• **Directions for this task**
Can you output the material exactly as written, minus any pictures it holds?

• **Provided data**
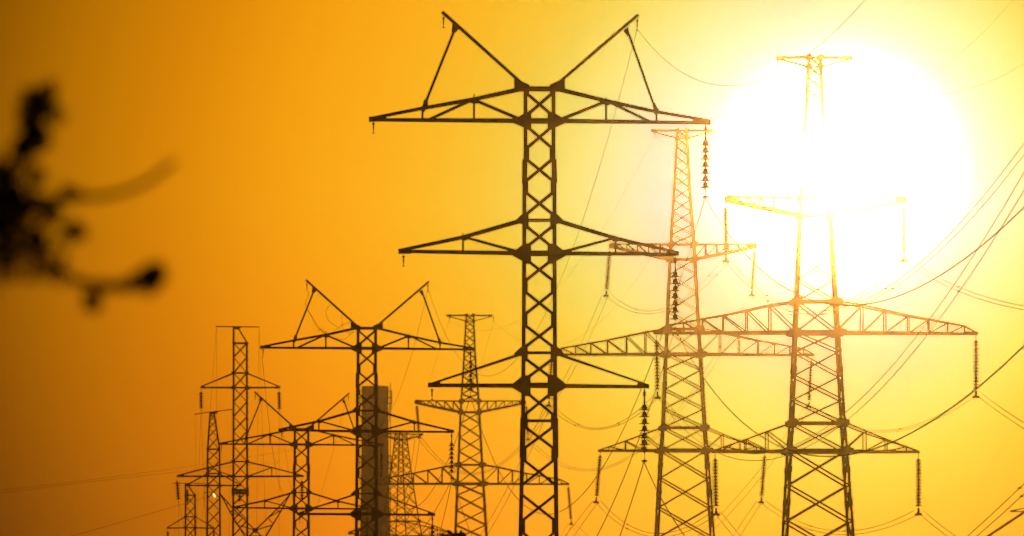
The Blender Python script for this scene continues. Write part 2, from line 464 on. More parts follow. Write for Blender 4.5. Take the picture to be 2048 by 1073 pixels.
# cross-arms
A.arm(0, [(1049, 242), (738, 240)], [(1045, 178), (948, 199), (845, 217), (738, 238)], 6, 4, verts=(948, 845),
      diags=(((948, 200), (1040, 239)), ((940, 202), (855, 241))), tip=[(738, 234), (772, 233), (775, 243), (738, 244)], cwu=5.5)
A.arm(1, [(1109, 242), (1421, 246)], [(1113, 178), (1212, 202), (1313, 224), (1421, 242)], 6, 4, verts=(1212, 1313),
      diags=(((1212, 203), (1120, 240)), ((1218, 204), (1303, 245))), tip=[(1388, 237), (1421, 240), (1421, 250), (1380, 249)], cwu=5.5)
A.arm(0, [(1048, 507), (797, 503)], [(1045, 441), (926, 475), (797, 502)], 6, 3.6, verts=(926,), diags=(((930, 475), (1036, 504)),), tip=[(797, 498), (820, 497), (822, 508), (797, 508)])
A.arm(1, [(1109, 507), (1358, 509)], [(1112, 441), (1231, 477), (1358, 506)], 6, 3.6, verts=(1231,), diags=(((1228, 477), (1122, 505)),), tip=[(1335, 502), (1358, 505), (1358, 512), (1332, 513)])
A.arm(0, [(1047, 772), (856, 771)], [(1044, 708), (856, 770)], 6.5, 3, verts=(), diags=(), tip=[(856, 766), (880, 764), (883, 775), (856, 775)], lace=4, cwu=3.6)
A.arm(1, [(1110, 772), (1298, 774)], [(1113, 708), (1298, 771)], 6.5, 3, verts=(), diags=(), tip=[(1275, 765), (1298, 770), (1298, 777), (1272, 777)], lace=4, cwu=3.6)
def small_plates(T, lst, t=.1):
    for poly in lst:
        mb = MB(); mb.plate([(T.p(x, y).x, T.p(x, y).z) for x, y in poly], 0, t); mb.build('gusset_plate', STEEL, T.root)
def box_at(x, y, w, h): return [(x-w, y-h*.4), (x-w*.5, y-h), (x+w*.7, y-h*.6), (x+w, y+h*.5), (x+w*.3, y+h), (x-w*.6, y+h*.7)]
small_plates(A, [box_at(948, 203, 13, 5), box_at(1212, 206, 13, 5), box_at(928, 477, 8, 5), box_at(1230, 480, 8, 5),
                 [(842, 222), (848, 200), (856, 198), (856, 214), (846, 227)], [(1304, 206), (1310, 206), (1318, 222), (1314, 232), (1308, 228)],
                 [(905, 46), (918, 58), (908, 68), (903, 64)], [(1256, 54), (1246, 62), (1256, 74), (1259, 66)]])
for pts_, st in (([(1049, 172), (884, 24)], [(910, 58), (847, 216)]), ([(1110, 172), (1277, 29)], [(1254, 58), (1312, 222)])):
    mb = MB(); mb.bar(A.p(*pts_[0]), A.p(*pts_[1]), 6.5*A.k, .09); h = mb.build('horn', STEEL, A.root)
    mb = MB(); mb.bar(A.p(*st[0]), A.p(*st[1]), 5.2*A.k, .07); mb.build('horn_strut', STEEL, h)
A.beam([(948, 188), (948, 204)], 2.2, 'vertical_pin'); A.beam([(1213, 194), (1213, 208)], 2.2, 'vertical_pin')
A.beam([(926, 466), (926, 480)], 2.2, 'vertical_pin'); A.beam([(1230, 470), (1230, 482)], 2.2, 'vertical_pin')
for i in range(16):
    pass
A.steps(0, 838, 912, 9, 4, 1.6); A.steps(1, 838, 912, 9, 4, 1.6)

def place_copy(src, label, cx, py_ref, d, pyA=242):
    """stand a copy of the near pylon so that its top cross-arm shows at (cx, py_ref)"""
    c = copy_tree(src.root)
    w = P(cx, py_ref, d); zA = P(src.cx, pyA, src.d).z-src.O.z
    c.location = (w.x, d, w.z-zA); c['label'] = label
    return c
DB, DC, DR = DA/.625, DA/.481, 441.0
place_copy(A, 'second horned pylon, in front of the tall chimney', 733, 697, DB)
place_copy(A, 'third and smallest horned pylon, left of the chimney', 602.5, 889.5, DC)
place_copy(A, 'distant pylon beyond the right edge, only its pointed arm tip showing', 2146, 1024, DR)

def mA(s_, cx, cy, x, y): return cx+s_*(x-1078), cy+s_*(y-242)
GI = 'short insulator strings of the near line'
lab = {'A': 'the nearest horned pylon', 'B': 'the second horned pylon', 'C': 'the third horned pylon'}
for key, s_, cx, cy, d in (('A', 1, 1078, 242, DA), ('B', .625, 733, 697, DB), ('C', .481, 602.5, 889.5, DC)):
    for nm, x, y0, y1 in (('top', 1411, 249, 397), ('middle', 1350.5, 512, 660), ('lowest', 1289, 778, 925)):
        insulator('seven brown discs hanging under the %s right arm tip of %s' % (nm, lab[key]), mA(s_, cx, cy, x, y0), mA(s_, cx, cy, x, y1), d, 7, 'single', GI, gap=.30)
    for nm, x, y in (('top left arm tip', 747, 244), ('middle left arm tip', 807, 510), ('lowest left arm tip', 864, 777), ('left horn', 887, 33), ('right horn', 1274.5, 38)):
        px, py = mA(s_, cx, cy, x, y)
        fitting('small wireless clamp hanging from the %s of %s' % (nm, lab[key]) if 'right' not in nm else 'small wire clamp hanging from the %s of %s' % (nm, lab[key]), px, py, d, 'wire fittings of the near line')

# ================================================================== pylons of the far right line: long arms, narrow T head
DD = 320.0
GT = 'T-headed pylons of the right line'
D = Tower('electricity_pylon', 'largest T-headed pylon at right, its neck lost in the sun glare', 'pylon', 1632.5, DD, GT, rotz=math.radians(2.2))
D.legs([(113, 1618, 1641), (134, 1617, 1642), (245, 1611, 1647), (396, 1602, 1659), (432, 1600, 1661), (604, 1593, 1671), (666, 1590, 1675), (847, 1583, 1686), (903, 1578.5, 1690), (1073, 1570, 1702)], 6,
       spl=((735, 747, 1.2), (838, 850, 1.2), (935, 947, 1.5), (1000, 1012, 1.5)))
dn = [113, 134, 154, 178, 203, 229, 256, 285, 315, 346, 372, 396]
D.bracing(dn, 3.1, hor=[(115, 3), (134, 3), (396, 4), (432, 6), (604, 5), (666, 8), (847, 5), (903, 8)],
          more=(([432, 470, 515, 560, 604], 2.8), ([604, 666, 704, 753, 801, 847, 903], 3.4), ([903, 972, 1044, 1120, 1205, 1300, 1400, 1510, 1630, 1770], 3.8)))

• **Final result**
The Blender Python script for this scene continues. Write part 2, from line 464 on. More parts follow. Write for Blender 4.5. Take the picture to be 2048 by 1073 pixels.
# cross-arms
A.arm(0, [(1049, 242), (738, 240)], [(1045, 178), (948, 199), (845, 217), (738, 238)], 6, 4, verts=(948, 845),
      diags=(((948, 200), (1040, 239)), ((940, 202), (855, 241))), tip=[(738, 234), (772, 233), (775, 243), (738, 244)], cwu=5.5)
A.arm(1, [(1109, 242), (1421, 246)], [(1113, 178), (1212, 202), (1313, 224), (1421, 242)], 6, 4, verts=(1212, 1313),
      diags=(((1212, 203), (1120, 240)), ((1218, 204), (1303, 245))), tip=[(1388, 237), (1421, 240), (1421, 250), (1380, 249)], cwu=5.5)
A.arm(0, [(1048, 507), (797, 503)], [(1045, 441), (926, 475), (797, 502)], 6, 3.6, verts=(926,), diags=(((930, 475), (1036, 504)),), tip=[(797, 498), (820, 497), (822, 508), (797, 508)])
A.arm(1, [(1109, 507), (1358, 509)], [(1112, 441), (1231, 477), (1358, 506)], 6, 3.6, verts=(1231,), diags=(((1228, 477), (1122, 505)),), tip=[(1335, 502), (1358, 505), (1358, 512), (1332, 513)])
A.arm(0, [(1047, 772), (856, 771)], [(1044, 708), (856, 770)], 6.5, 3, verts=(), diags=(), tip=[(856, 766), (880, 764), (883, 775), (856, 775)], lace=4, cwu=3.6)
A.arm(1, [(1110, 772), (1298, 774)], [(1113, 708), (1298, 771)], 6.5, 3, verts=(), diags=(), tip=[(1275, 765), (1298, 770), (1298, 777), (1272, 777)], lace=4, cwu=3.6)
def small_plates(T, lst, t=.1):
    for poly in lst:
        mb = MB(); mb.plate([(T.p(x, y).x, T.p(x, y).z) for x, y in poly], 0, t); mb.build('gusset_plate', STEEL, T.root)
def box_at(x, y, w, h): return [(x-w, y-h*.4), (x-w*.5, y-h), (x+w*.7, y-h*.6), (x+w, y+h*.5), (x+w*.3, y+h), (x-w*.6, y+h*.7)]
small_plates(A, [box_at(948, 203, 13, 5), box_at(1212, 206, 13, 5), box_at(928, 477, 8, 5), box_at(1230, 480, 8, 5),
                 [(842, 222), (848, 200), (856, 198), (856, 214), (846, 227)], [(1304, 206), (1310, 206), (1318, 222), (1314, 232), (1308, 228)],
                 [(905, 46), (918, 58), (908, 68), (903, 64)], [(1256, 54), (1246, 62), (1256, 74), (1259, 66)]])
for pts_, st in (([(1049, 172), (884, 24)], [(910, 58), (847, 216)]), ([(1110, 172), (1277, 29)], [(1254, 58), (1312, 222)])):
    mb = MB(); mb.bar(A.p(*pts_[0]), A.p(*pts_[1]), 6.5*A.k, .09); h = mb.build('horn', STEEL, A.root)
    mb = MB(); mb.bar(A.p(*st[0]), A.p(*st[1]), 5.2*A.k, .07); mb.build('horn_strut', STEEL, h)
A.beam([(948, 188), (948, 204)], 2.2, 'vertical_pin'); A.beam([(1213, 194), (1213, 208)], 2.2, 'vertical_pin')
A.beam([(926, 466), (926, 480)], 2.2, 'vertical_pin'); A.beam([(1230, 470), (1230, 482)], 2.2, 'vertical_pin')
for i in range(16):
    pass
A.steps(0, 838, 912, 9, 4, 1.6); A.steps(1, 838, 912, 9, 4, 1.6)

def place_copy(src, label, cx, py_ref, d, pyA=242):
    """stand a copy of the near pylon so that its top cross-arm shows at (cx, py_ref)"""
    c = copy_tree(src.root)
    w = P(cx, py_ref, d); zA = P(src.cx, pyA, src.d).z-src.O.z
    c.location = (w.x, d, w.z-zA); c['label'] = label
    return c
DB, DC, DR = DA/.625, DA/.481, 441.0
place_copy(A, 'second horned pylon, in front of the tall chimney', 733, 697, DB)
place_copy(A, 'third and smallest horned pylon, left of the chimney', 602.5, 889.5, DC)
place_copy(A, 'distant pylon beyond the right edge, only its pointed arm tip showing', 2146, 1024, DR)

def mA(s_, cx, cy, x, y): return cx+s_*(x-1078), cy+s_*(y-242)
GI = 'short insulator strings of the near line'
lab = {'A': 'the nearest horned pylon', 'B': 'the second horned pylon', 'C': 'the third horned pylon'}
for key, s_, cx, cy, d in (('A', 1, 1078, 242, DA), ('B', .625, 733, 697, DB), ('C', .481, 602.5, 889.5, DC)):
    for nm, x, y0, y1 in (('top', 1411, 249, 397), ('middle', 1350.5, 512, 660), ('lowest', 1289, 778, 925)):
        insulator('seven brown discs hanging under the %s right arm tip of %s' % (nm, lab[key]), mA(s_, cx, cy, x, y0), mA(s_, cx, cy, x, y1), d, 7, 'single', GI, gap=.30)
    for nm, x, y in (('top left arm tip', 747, 244), ('middle left arm tip', 807, 510), ('lowest left arm tip', 864, 777), ('left horn', 887, 33), ('right horn', 1274.5, 38)):
        px, py = mA(s_, cx, cy, x, y)
        fitting('small wireless clamp hanging from the %s of %s' % (nm, lab[key]) if 'right' not in nm else 'small wire clamp hanging from the %s of %s' % (nm, lab[key]), px, py, d, 'wire fittings of the near line')

# ================================================================== pylons of the far right line: long arms, narrow T head
DD = 320.0
GT = 'T-headed pylons of the right line'
D = Tower('electricity_pylon', 'largest T-headed pylon at right, its neck lost in the sun glare', 'pylon', 1632.5, DD, GT, rotz=math.radians(2.2))
D.legs([(113, 1618, 1641), (134, 1617, 1642), (245, 1611, 1647), (396, 1602, 1659), (432, 1600, 1661), (604, 1593, 1671), (666, 1590, 1675), (847, 1583, 1686), (903, 1578.5, 1690), (1073, 1570, 1702)], 6,
       spl=((735, 747, 1.2), (838, 850, 1.2), (935, 947, 1.5), (1000, 1012, 1.5)))
dn = [113, 134, 154, 178, 203, 229, 256, 285, 315, 346, 372, 396]
D.bracing(dn, 3.1, hor=[(115, 3), (134, 3), (396, 4), (432, 6), (604, 5), (666, 8), (847, 5), (903, 8)],
          more=(([432, 470, 515, 560, 604], 2.8), ([604, 666, 704, 753, 801, 847, 903], 3.4), ([903, 972, 1044, 1120, 1205, 1300, 1400, 1510, 1630, 1770], 3.8)))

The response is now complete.